--- BEGIN ---
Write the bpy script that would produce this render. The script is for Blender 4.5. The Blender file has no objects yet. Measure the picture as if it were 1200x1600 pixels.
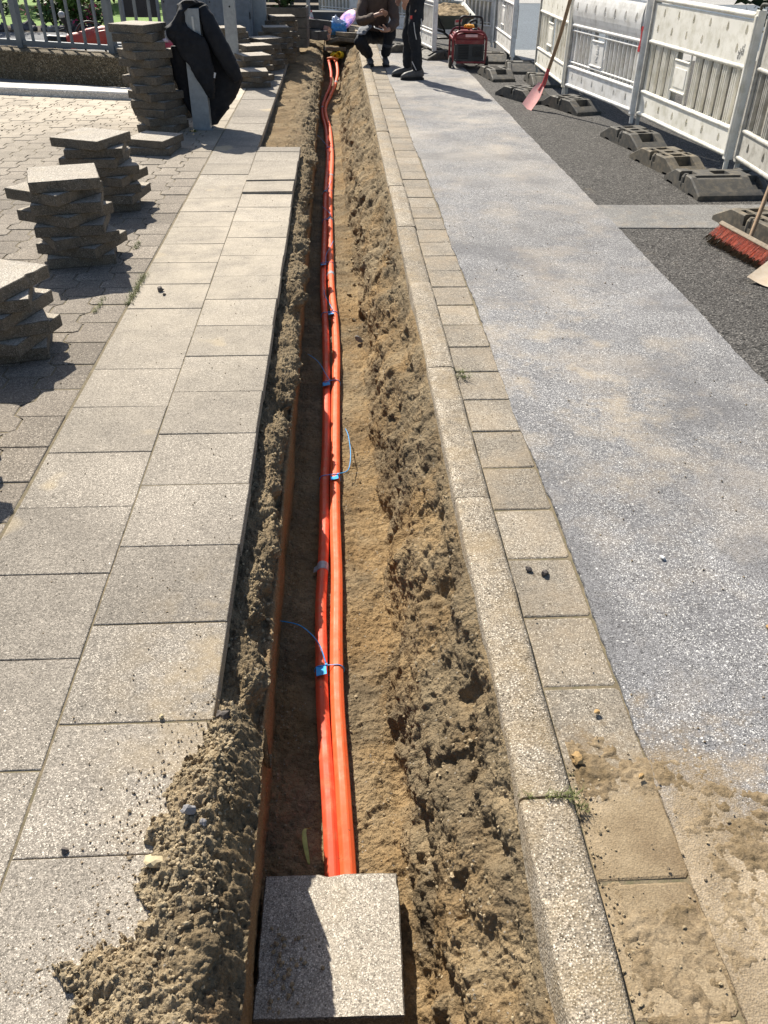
import bpy, bmesh, math, random
import numpy as np
from mathutils import Vector, Matrix, Euler, noise as mnoise
random.seed(7)
S = bpy.context.scene
C = S.collection
PI = math.pi
rad = math.radians

# ------------------------------------------------------------------ camera
def make_camera():
    yaw, pitch, roll, H = rad(3.3), rad(35.3), rad(-0.7), 1.575
    cy, sy, cp, sp = math.cos(yaw), math.sin(yaw), math.cos(pitch), math.sin(pitch)
    fwd = Vector((sy * cp, cy * cp, -sp)); right = Vector((cy, -sy, 0)); down = fwd.cross(right)
    r2 = math.cos(roll) * right + math.sin(roll) * down
    d2 = -math.sin(roll) * right + math.cos(roll) * down
    cam = bpy.data.cameras.new('camera'); o = bpy.data.objects.new('camera', cam); C.objects.link(o)
    m = Matrix((r2, -d2, -fwd)).transposed().to_4x4(); m.translation = (0, 0, H)
    o.matrix_world = m
    cam.sensor_fit = 'VERTICAL'; cam.sensor_height = 36.0; cam.lens = 1280 / 1600 * 36
    cam.clip_start = 0.05; cam.clip_end = 2000
    S.camera = o
make_camera()

# ------------------------------------------------------------------ light
SUN = Vector((0.42, -1.0, -1.0)).normalized()      # the way the light travels
elev = math.asin(-SUN.z); az = math.atan2(-SUN.x, -SUN.y)   # azimuth of the sun, clockwise from +Y
W = bpy.data.worlds.new('World'); S.world = W; W.use_nodes = True
nt = W.node_tree
sky = nt.nodes.new('ShaderNodeTexSky'); sky.sky_type = 'NISHITA'; sky.sun_disc = False
sky.sun_elevation = elev; sky.sun_rotation = az
sky.air_density = 1.0; sky.dust_density = 1.5
bg = nt.nodes['Background']; nt.links.new(sky.outputs[0], bg.inputs[0]); bg.inputs[1].default_value = 0.070
sl = bpy.data.lights.new('sun', 'SUN'); sl.energy = 4.6; sl.angle = rad(0.53); sl.color = (1.0, 0.935, 0.82)
so = bpy.data.objects.new('sun', sl); C.objects.link(so); so.location = (-5, 10, 12)
so.rotation_euler = SUN.to_track_quat('-Z', 'Y').to_euler()
S.view_settings.view_transform = 'Standard'; S.view_settings.look = 'None'
S.view_settings.exposure = 0.88; S.view_settings.gamma = 1.0
S.render.engine = 'CYCLES'

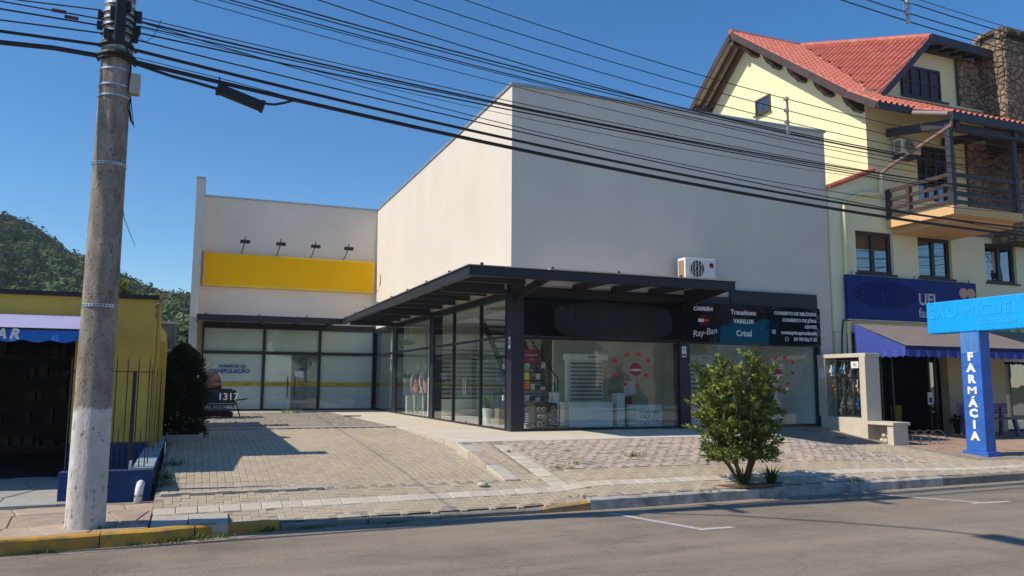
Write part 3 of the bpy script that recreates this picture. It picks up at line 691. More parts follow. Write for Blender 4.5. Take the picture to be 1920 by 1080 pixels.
def arching(name,c,n,ln,mat,parent,spread=1.0,wd=.03,up=.9,droop=1.0):
    V=[];F=[]
    for k in range(n):
        a=random.uniform(0,6.283); s=random.uniform(.3,1)*spread; L_=ln*random.uniform(.6,1.05); d=Vector((math.cos(a)*s,math.sin(a)*s,up)).normalized()
        p=Vector(c)+Vector((math.cos(a),math.sin(a),0))*random.uniform(0,.05); side=Vector((-math.sin(a),math.cos(a),0)); b=len(V)
        for q in range(5):
            w_=wd*(1,1.1,.95,.6,.08)[q]/2; V+=[p-side*w_,p+side*w_]
            p=p+d*(L_/4); d=(d+Vector((math.cos(a)*.12,math.sin(a)*.12,-.33*droop*(q+1)/2.5))).normalized()
        F+=[(b+2*q,b+2*q+1,b+2*q+3,b+2*q+2) for q in range(4)]
    mb=MB(); mb.v=[tuple(v) for v in V]; mb.f=F; return mb.build(name,mat,parent)
# ------------------------------------------------------------------ shop interior
def podium(x0,x1,y0,y1,h,label,mat=None):
    o=MB().box(x0,x1,y0,y1,.016,h-.02).box(x0-.012,x1+.012,y0-.012,y1+.012,h-.02,h).build('display_podium',mat or m_white,bevel=.004); return tag(o,label,'podium')
def eyeglass_row(name,x0,x1,y,z,n,mat,parent,axis=0):
    mb=MB()
    for k in range(n):
        c=x0+(x1-x0)*(k+.5)/n; w_=.058
        for s in (-1,1):
            pts=[(c+s*.032+w_/2*.95*math.cos(a),y,z+.022*math.sin(a)) for a in np.linspace(0,6.283,7)[:-1]]
            mb.prism(pts,(0,-.004,0),(0,.004,0))
        mb.box(c-.012,c+.012,y-.004,y+.004,z+.006,z+.012)
    o=mb.build(name,mat,parent); stuff(o); return o
m_lens=M('dark_lens',(.012,.012,.016),rough=.15); m_lensb=M('brown_frame',(.08,.05,.035),rough=.3)
W1=thing('eyewear_wall','wide white wall rack holding many rows of dark sunglasses at the back of the shop','display rack',(8.4,24,.02))
MB().box(6.75,10.6,24.0,24.12,.02,2.6).build('back_panel',m_iwall,W1)
for k in range(12):
    z=.56+k*.137
    bx('shelf',m_white,W1,6.8,10.55,23.9,23.999,z-.03,z-.022); eyeglass_row('eyeglasses',6.85,10.5,23.94,z,26,m_lens,W1)
D1=thing('eyewear_stand','tall white stand with ten rows of eyeglasses behind the left front window','display stand',(8.8,17.3,.02))
MB().box(8.33,9.31,17.35,17.45,.60,1.62).build('back_panel',m_white,D1); MB().box(8.28,9.36,17.16,17.46,1.62,1.76).build('header',m_white,D1,bevel=.004)
text('lettering','Body Way',.06,(8.95,17.155,1.69),FRONT,m_red,D1,'CENTER',bold=.003)
for k in range(10):
    z=.68+k*.095; bx('shelf',m_glassx,D1,8.34,9.3,17.24,17.348,z-.028,z-.022); eyeglass_row('eyeglasses',8.4,9.25,17.28,z,7,m_lens if k%2 else m_lensb,D1)
tag(MB().box(8.22,9.39,17.0,17.5,.016,.585).box(8.19,9.42,16.97,17.52,.585,.61).build('counter',m_white,bevel=.006),'low white counter at the foot of the tall eyeglass stand','counter')
podium(7.83,8.0,17.1,17.3,.84,'narrow white podium carrying leaning photo cards left of the eyeglass stand')
podium(9.56,9.78,17.1,17.35,.82,'narrow white podium between the eyeglass stand and the white printed box')
t=thing('photo_cards','stack of black and white photo cards leaning on the narrow white podium','cards',(7.92,17.2,.84))
for k in range(4): MB().bar((7.86+k*.03,17.15+k*.02,.841),(7.90+k*.035,17.2+k*.02,1.0+k*.05),.1,.006,up=(1,0,0)).build('card',(m_txtw,m_black,m_chrome,m_txtw)[k],t)
def specs(x,y,z,s,rot,kind,mat,parent):
    c,s_=math.cos(rot),math.sin(rot); T_=lambda u,v:(x+(u*c-v*s_)*s,y,z+(u*s_+v*c)*s)
    mb=MB()
    for sg in (-1,1):
        rx,rz=(.42,.42) if kind==0 else (.42,.30)
        mb.tube([T_(sg*.52+rx*math.cos(a),rz*math.sin(a)*(1 if kind!=1 or math.sin(a)<0 else .8)) for a in np.linspace(0,6.283,15)],.004*(1.6 if kind==1 else 1),4)
    mb.tube([T_(-.1,.1),T_(0,.16),T_(.1,.1)],.004,4); mb.build('eyeglass_drawing',mat,parent)
def print_box(x0,x1,h,mat,matp,label):
    t=thing('printed_box',label,'display box',((x0+x1)/2,17.0,.02)); y0=16.75
    MB().box(x0,x1,y0,17.25,.016,h).build('box',mat,t,bevel=.004)
    w_=x1-x0; s=w_*.19
    for (u,v,r,k) in ((.30,.78,0,0),(.32,.50,0,1),(.30,.20,.15,0),(.76,.72,1.2,2),(.78,.25,-.35,2)): specs(x0+w_*u,y0-.006,.02+h*v*.93,s,r,k,matp,t)
print_box(7.22,7.80,.60,M('black_card',(.02,.02,.025),rough=.5),m_txtw,'black box printed with white eyeglass outlines in the corner of the window')
print_box(9.90,10.62,.55,m_white,m_black,'white box printed with black eyeglass outlines near the middle column')
t=thing('accessory_rack','crimson and grey rack of cases and boxes behind the corner column','rack',(7.4,17.6,.02))
m_crim=M('crimson_card',(.34,.02,.06),rough=.5)
bx('header_card',m_crim,t,7.26,7.72,17.55,17.57,1.50,1.86); text('lettering','CARRERA',.07,(7.49,17.54,1.72),FRONT,m_txtw,t,'CENTER'); text('lettering','eyewear',.05,(7.49,17.54,1.62),FRONT,m_txtw,t,'CENTER')
for k,z in enumerate((.62,.88,1.13,1.40)):
    bx('shelf',m_glassx,t,7.1,7.85,17.4,17.7,z,z+.012)
    for q in range(5):
        a=7.14+q*.14; bx('case',(m_crim,m_black,m_txtblue,m_chrome,m_txtw)[(k*2+q*3)%5],t,a,a+.11,17.45,17.6,z+.013,z+.06+.03*((q*7+k)%4))
for x in (7.12,7.84): MB().tube([(x,17.68,.02),(x,17.68,1.9)],.012,6).build('upright',m_black,t)
# staircase
st=thing('staircase','black steel staircase rising behind the accessory rack in the shop','staircase',(8.0,19,.02))
for k in range(13): MB().box(7.7+k*.0,8.6,18.4+k*.26,18.66+k*.26,.22+k*.22,.26+k*.22).build('tread',m_black,st)
for x in (7.66,8.62): MB().bar((x,18.4,.2),(x,21.8,3.0),.05,.2).build('stringer',m_black,st)
for k in range(0,13,2): MB().tube([(8.62,18.5+k*.26,.3+k*.22),(8.62,18.5+k*.26,1.2+k*.22)],.014,6).build('baluster',m_black,st)
MB().tube([(8.62,18.4,1.1),(8.62,21.6,3.05)],.02,6).build('handrail',m_black,st)
# right bay rack
D2=thing('eyewear_stand','white stand of eyeglasses behind the window right of the middle column','display stand',(12.2,17.4,.02))
MB().box(11.78,12.6,17.4,17.48,.02,1.66).build('back_panel',m_white,D2); MB().box(11.74,12.64,17.2,17.49,1.66,1.8).build('header',m_white,D2)
text('lettering','Body',.06,(12.2,17.195,1.73),FRONT,m_black,D2,'CENTER')
for k in range(9): z=.6+k*.115; bx('shelf',m_glassx,D2,11.8,12.58,17.3,17.398,z-.028,z-.022); eyeglass_row('eyeglasses',11.84,12.54,17.33,z,6,m_lens,D2)
tag(MB().box(13.1,14.7,17.3,17.9,.016,.72).box(13.05,14.75,17.25,17.95,.72,.76).build('counter',m_white,bevel=.006),'white service counter behind the rightmost shop window','counter')
t=thing('computer_screen','black computer screen on a stand on the white service counter','screen',(14.3,17.6,.76)); bx('panel',m_black,t,14.05,14.65,17.55,17.59,.95,1.30); bx('stem',m_black,t,14.33,14.37,17.58,17.61,.78,1.0); bx('foot',m_black,t,14.2,14.5,17.5,17.68,.761,.778)
bx_=MB().box(13.75,13.92,19.0,19.2,.016,2.3).box(13.7,15.1,19.0,19.2,2.3,2.4); tag(bx_.build('door_portal',m_white),'white framed portal standing at the back of the right shop bay','portal')
# posters in window 1 right
t=thing('poster_stand','tall pale poster stand with a woman photograph behind the red heart stickers','poster',(9.95,17.5,.02)); bx('board',M('poster_print',(.45,.36,.30),(.12,.10,.09),scale=3.5,rough=.5),t,9.55,9.98,17.5,17.52,.78,1.72); bx('base',m_crim,t,9.85,10.25,17.55,17.8,.02,.72); bx('card',m_white,t,10.0,10.35,17.55,17.56,.78,1.12)
# stickers on glass
def heart(x,y,z,s,label,group):
    pts=[]
    for a in np.linspace(0,2*math.pi,22,endpoint=False): pts.append((x+s*16*math.sin(a)**3/17,y,z+s*(13*math.cos(a)-5*math.cos(2*a)-2*math.cos(3*a)-math.cos(4*a))/17))
    tag(MB().prism(pts,(0,-.002,0),(0,.002,0)).build('heart_sticker',m_heart,fix=True),label,'sticker',group)
m_heart=M('heart_red',(.70,.03,.025),rough=.5)
for x,z in ((9.016,1.582),(9.343,1.723),(9.644,1.742),(9.902,1.596),(9.068,1.263),(9.838,1.245),(9.277,1.043),(9.589,1.008)): heart(x,16.187,z,.065,'small red heart sticker in the ring on the left front shop window','hearts on the left front window')
for x,z in ((13.283,1.636),(13.637,1.722),(13.94,1.727),(14.173,1.609),(13.254,1.328),(14.161,1.337),(13.475,1.064),(13.995,1.066),(13.736,.918)): heart(x,16.187,z,.065,'small red heart sticker in the ring on the right front shop window','hearts on the right front window')
for x,z,lab in ((9.56,1.39,'round red sticker in the middle of the hearts on the left front window'),(13.69,1.30,'round red sticker in the middle of the hearts on the right front window')):
    t=thing('round_sticker',lab,'sticker',(x,16.18,z)); MB().prism([(x+.155*math.cos(a),16.19,z+.155*math.sin(a)) for a in np.linspace(0,6.283,24,endpoint=False)],(0,-.002,0),(0,.002,0)).build('disc',m_crim,t,fix=True); text('lettering','CARRERA',.065,(x,16.184,z-.02),FRONT,m_txtw,t,'CENTER',bold=.003)
m_green=M('green_print',(.12,.42,.10),rough=.5); m_lime=M('lime_print',(.42,.52,.05),rough=.5); m_orange=M('orange_print',(.7,.22,.06),rough=.5)
tag(MB().prism([(6.785+.065*math.cos(a),16.19,1.40+.065*math.sin(a)) for a in np.linspace(0,6.283,20,endpoint=False)],(0,-.002,0),(0,.002,0)).build('round_notice',m_green,fix=True),'round green notice stuck inside the window beside the corner column','sticker')
tag(bx('square_notice',m_lime,None,6.725,6.845,16.188,16.192,1.13,1.29),'square lime notice below the round green one','sticker')
t=thing('camera_notice','square orange notice with a dark ring below the lime notice','sticker',(6.785,16.19,.93)); bx('card',m_orange,t,6.72,6.85,16.188,16.192,.93,1.1); MB().tube([(6.785+.045*math.cos(a),16.184,1.015+.045*math.sin(a)) for a in np.linspace(0,6.283,16)],.007,5).build('ring',m_black,t)
t=thing('opening_hours','five short white lines of opening hours low in the corner window','lettering',(6.79,16.18,.15))
for k in range(5): bx('text_line',m_txtw,t,6.745+(.0 if k in(1,) else .012),6.835,16.187,16.191,.16+k*.052,.185+k*.052)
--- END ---
### Written instruction
Reproduce the material above from its first line through the line containing "rad = math.radians", both ends included, and skip every picture.

### Reply
Write the bpy script that would produce this render. The script is for Blender 4.5. The Blender file has no objects yet. Measure the picture as if it were 1200x1600 pixels.
import bpy, bmesh, math, random
import numpy as np
from mathutils import Vector, Matrix, Euler, noise as mnoise
random.seed(7)
S = bpy.context.scene
C = S.collection
PI = math.pi
rad = math.radians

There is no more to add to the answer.